Pot deal on Red Line ends with man shot

CHICAGO — A pot deal went bad on a Red Line train over the weekend, ending with one of the parties being shot during a struggle for control of a firearm, officials say. And, in a telling sign of what life is like on the city’s train system these days, both witnesses who saw it happen are also pot dealers on the Red Line.

It all started routinely enough. Around 3:30 p.m. on Saturday, Nahki Hines, 21, agreed to buy some marijuana from 27-year-old Ronnie Price as they rode the train near Cermak, according to prosecutors.
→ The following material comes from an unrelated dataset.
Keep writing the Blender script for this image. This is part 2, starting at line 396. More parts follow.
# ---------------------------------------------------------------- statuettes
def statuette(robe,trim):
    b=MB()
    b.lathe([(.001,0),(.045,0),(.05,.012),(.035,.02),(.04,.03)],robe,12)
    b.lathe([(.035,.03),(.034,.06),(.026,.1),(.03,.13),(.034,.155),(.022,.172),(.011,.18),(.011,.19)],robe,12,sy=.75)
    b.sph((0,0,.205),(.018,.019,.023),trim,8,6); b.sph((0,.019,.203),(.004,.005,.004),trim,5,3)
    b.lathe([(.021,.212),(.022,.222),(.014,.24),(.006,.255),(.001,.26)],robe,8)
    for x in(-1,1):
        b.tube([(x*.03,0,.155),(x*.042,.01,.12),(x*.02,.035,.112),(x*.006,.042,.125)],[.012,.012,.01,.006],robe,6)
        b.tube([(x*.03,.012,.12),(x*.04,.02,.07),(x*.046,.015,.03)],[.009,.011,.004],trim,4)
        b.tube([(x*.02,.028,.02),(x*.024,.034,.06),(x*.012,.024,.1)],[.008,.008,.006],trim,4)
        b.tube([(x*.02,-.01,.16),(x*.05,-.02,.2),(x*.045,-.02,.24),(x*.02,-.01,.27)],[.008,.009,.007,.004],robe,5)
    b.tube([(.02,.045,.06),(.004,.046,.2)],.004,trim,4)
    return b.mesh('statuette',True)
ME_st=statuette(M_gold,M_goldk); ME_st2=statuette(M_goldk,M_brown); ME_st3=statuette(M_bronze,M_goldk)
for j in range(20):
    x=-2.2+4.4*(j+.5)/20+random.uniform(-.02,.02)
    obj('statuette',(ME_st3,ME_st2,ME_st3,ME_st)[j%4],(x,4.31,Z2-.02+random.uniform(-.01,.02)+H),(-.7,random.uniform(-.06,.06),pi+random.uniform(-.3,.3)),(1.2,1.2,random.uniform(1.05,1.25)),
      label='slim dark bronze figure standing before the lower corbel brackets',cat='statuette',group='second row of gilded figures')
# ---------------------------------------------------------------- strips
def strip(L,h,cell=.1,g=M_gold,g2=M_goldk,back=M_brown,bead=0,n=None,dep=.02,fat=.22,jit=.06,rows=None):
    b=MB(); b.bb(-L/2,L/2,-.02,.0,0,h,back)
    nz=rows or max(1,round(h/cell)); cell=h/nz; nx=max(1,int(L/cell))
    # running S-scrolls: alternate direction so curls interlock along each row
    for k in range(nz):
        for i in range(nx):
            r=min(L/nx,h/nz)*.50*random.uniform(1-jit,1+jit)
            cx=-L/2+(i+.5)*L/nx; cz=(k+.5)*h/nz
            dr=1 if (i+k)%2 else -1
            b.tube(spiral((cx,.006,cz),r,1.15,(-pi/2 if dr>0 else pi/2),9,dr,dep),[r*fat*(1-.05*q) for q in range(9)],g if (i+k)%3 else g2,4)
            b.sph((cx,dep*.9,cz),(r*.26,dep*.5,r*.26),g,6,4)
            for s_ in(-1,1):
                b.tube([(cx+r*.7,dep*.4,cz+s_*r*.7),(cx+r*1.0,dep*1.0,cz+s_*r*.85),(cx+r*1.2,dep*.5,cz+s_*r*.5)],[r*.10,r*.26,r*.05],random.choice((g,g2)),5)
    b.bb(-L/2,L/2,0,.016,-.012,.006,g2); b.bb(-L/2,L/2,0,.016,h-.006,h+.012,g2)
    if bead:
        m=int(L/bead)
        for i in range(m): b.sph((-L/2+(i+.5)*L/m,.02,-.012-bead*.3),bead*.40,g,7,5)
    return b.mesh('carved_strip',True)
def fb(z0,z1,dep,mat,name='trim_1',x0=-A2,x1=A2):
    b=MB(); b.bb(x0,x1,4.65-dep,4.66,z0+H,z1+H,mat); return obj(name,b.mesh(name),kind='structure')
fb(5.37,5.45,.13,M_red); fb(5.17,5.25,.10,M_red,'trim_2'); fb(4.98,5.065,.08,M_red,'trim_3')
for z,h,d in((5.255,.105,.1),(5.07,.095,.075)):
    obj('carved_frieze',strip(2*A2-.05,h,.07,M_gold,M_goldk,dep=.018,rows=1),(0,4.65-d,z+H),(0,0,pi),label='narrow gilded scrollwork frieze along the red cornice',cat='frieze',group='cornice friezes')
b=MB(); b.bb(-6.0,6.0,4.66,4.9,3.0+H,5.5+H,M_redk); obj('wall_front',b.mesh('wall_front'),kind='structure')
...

Hines received a few bags of pot, but he didn’t pay right away, and Price demanded his product back, Assistant State’s Attorney Danielle Levin said during the pair’s bond hearings on Monday.

But there was some confusion in court about what happened next.

Levin said Price saw a gun in Hines’ waistband, and they struggled to control the weapon, with the gun never leaving Hines’ waistband. Assistant Public Defender Courtney Smallwood, representing Price, countered that a Chicago police report said Price and two witnesses claimed that Hines pulled the gun and pointed it at Price.

Either way, the men fought for control of the weapon. It discharged, striking Hines in the right thigh. Levin said both witnesses know Price because they are also pot dealers on the Red Line.

Nahki Hines (L) and Ronnie Price | Cook County sheriff’s office; Chicago Police Department

Price took the gun and fled to another train car, Levin said. Cops found the handgun inside Price’s backpack as they were arresting him.

Prosecutors charged Hines with aggravated unlawful use of a weapon. Price is charged with unlawful use of a weapon by a felon. Neither man is charged with firing the gun, and Price is not charged with shooting Hines.

“This is certainly a unique set of facts and circumstances that occurred here,” Judge Susana Ortiz concluded. She ordered each man to pay a $1,000 bail deposit to go home on electronic monitoring.

Representing Hines, Assistant Public Defender Malory Hudson said he is enrolled in CNA school and works full-time as a CNA intern.